Potrà costare anche il 50% in più della Tarsu, per alcune categorie di imprese, la nuova tassa comunale sui rifiuti e i servizi – la Tares – entrata in vigore dal primo gennaio di quest’anno in tutti i Comuni d’Italia. Il conto sarà più salato per le aziende dei settori dell’ortofrutta, bar, mense e ristoranti (circa 360 mila imprese). Sono queste le attività che il Dpr 158 del 1999 – la cosiddetta “Legge Ronchi”, tuttora il riferimento normativo per il calcolo della Tares – individua come quelle a maggior contenuto “potenzialmente inquinante”. Ad essere penalizzate, con rincari compresi tra il 20 e il 50% rispetto a quanto finora pagato con la Tarsu, saranno anche le scuole e le case di cura che, fino ad oggi avevano beneficato di tariffe molto contenute. Ad avvantaggiarsi della redistribuzione del carico tributario, invece, saranno le attività considerate a bassa producibilità di rifiuto tra le quali i cinema, le autorimesse, gli espositori, le banche, i negozi e le attività industriali e artigianali.
La vera differenza rispetto a quanto pagato finora, però, è legata all’applicazione della seconda componente della tassa, quella che riguarda i servizi comunali indivisibili – tra cui illuminazione pubblica, manutenzione delle strade e del verde, polizia locale, ecc… – che dal 1° gennaio sono inclusi nella Tares. Poiché i comuni avranno l’onere di coprire al 100% i costi dei servizi erogati con quanto incassato dalla nuova tassa, a seconda dell’efficienza di gestione di cui sarà capace il singolo comune l’aumento di questa quota – che si applica allo stesso modo a tutti i tipi di imprese – potrà oscillare da un minimo del 2% fino ad un massimo del 15%. E’ quanto emerge da uno studio realizzato da Unioncamere sugli impatti attesi a seguito dell’entrata in vigore della Tares per il mondo delle imprese.

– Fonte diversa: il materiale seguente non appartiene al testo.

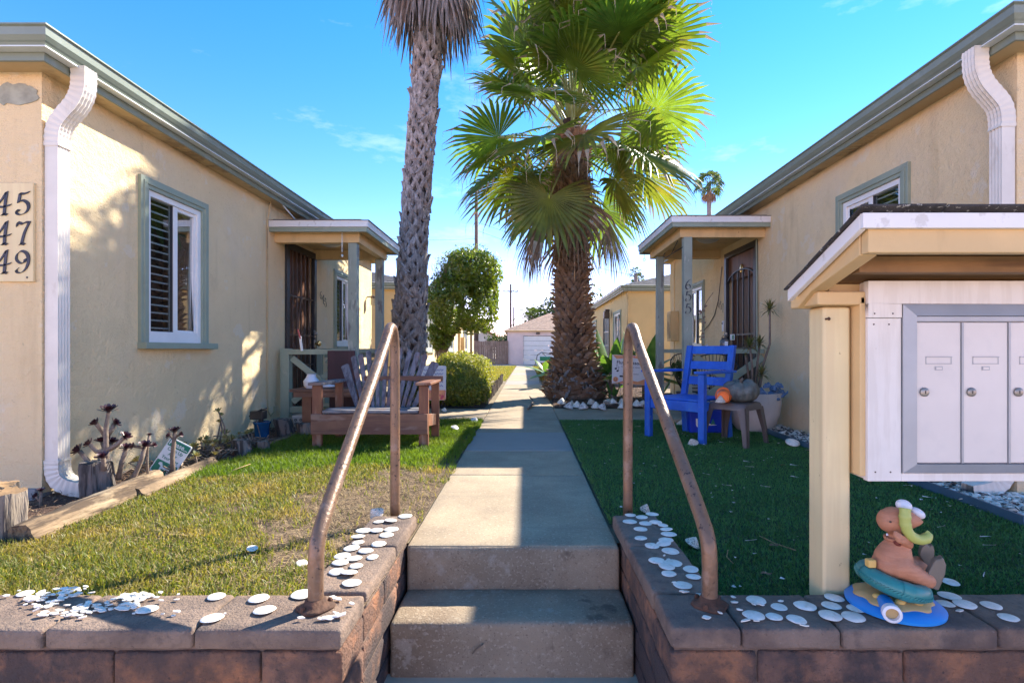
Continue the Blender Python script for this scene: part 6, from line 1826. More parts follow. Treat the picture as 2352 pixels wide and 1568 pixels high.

“La Tares è un tassello importante nell’attuazione del federalismo fiscale e deve portare ad una forte responsabilizzazione degli enti locali per una gestione più efficiente delle risorse e per una maggiore trasparenza delle tariffe” ha commentato il Presidente di Unioncamere, Ferruccio Dardanello. “La logica europea secondo cui paga di più chi produce più rifiuti deve servire per passare da una mera gestione delle tariffe locali ad una in cui le tariffe diventano una leva capace di incentivare i comportamenti più virtuosi e penalizzare, invece, quelli più nocivi e meno sostenibili. Per fare questo, però, serve un salto di qualità nelle capacità di monitoraggio e di gestione da parte dei comuni, perché siano individuati criteri più realistici e meno presuntivi rispetto all’effettiva produzione di rifiuti. Nella situazione in cui siamo, ogni aggravio di costi per le imprese rischia di peggiorare le prospettive della ripresa e minacciare ancora di più la tenuta dei territori e dei livelli occupazionali”.
Secondo lo studio, le variazioni della spesa dovuta all’introduzione della Tares saranno piuttosto differenziate in relazione alla tipologia di attività economica. Con riferimento ai comuni (poco meno di 7mila) che al 1° gennaio adottavano ancora la Tarsu, la tavola seguente mostra gli impatti che in media si potranno verificare sulle imprese, derivanti dall’obbligo di copertura integrale dei costi con il gettito del nuovo tributo e alla conseguente rimodulazione del carico tributario tra le attività economiche.
Per quanto concerne l’impatto del corrispettivo a copertura dei costi dei servizi indivisibili dei comuni esso sarà differenziato tra le diverse attività produttive sulla base degli attuali livelli di tassazione sostenuti: le stime vanno da un +2% circa per le attività ad elevata producibilità di rifiuto (ristoranti, bar, ortofrutta che già pagano corrispettivi più elevati) al 15% per alcune attività a bassa producibilità di rifiuto (scuole, autorimesse, esposizioni che, al contrario, pagano ad oggi aliquote unitarie contenute).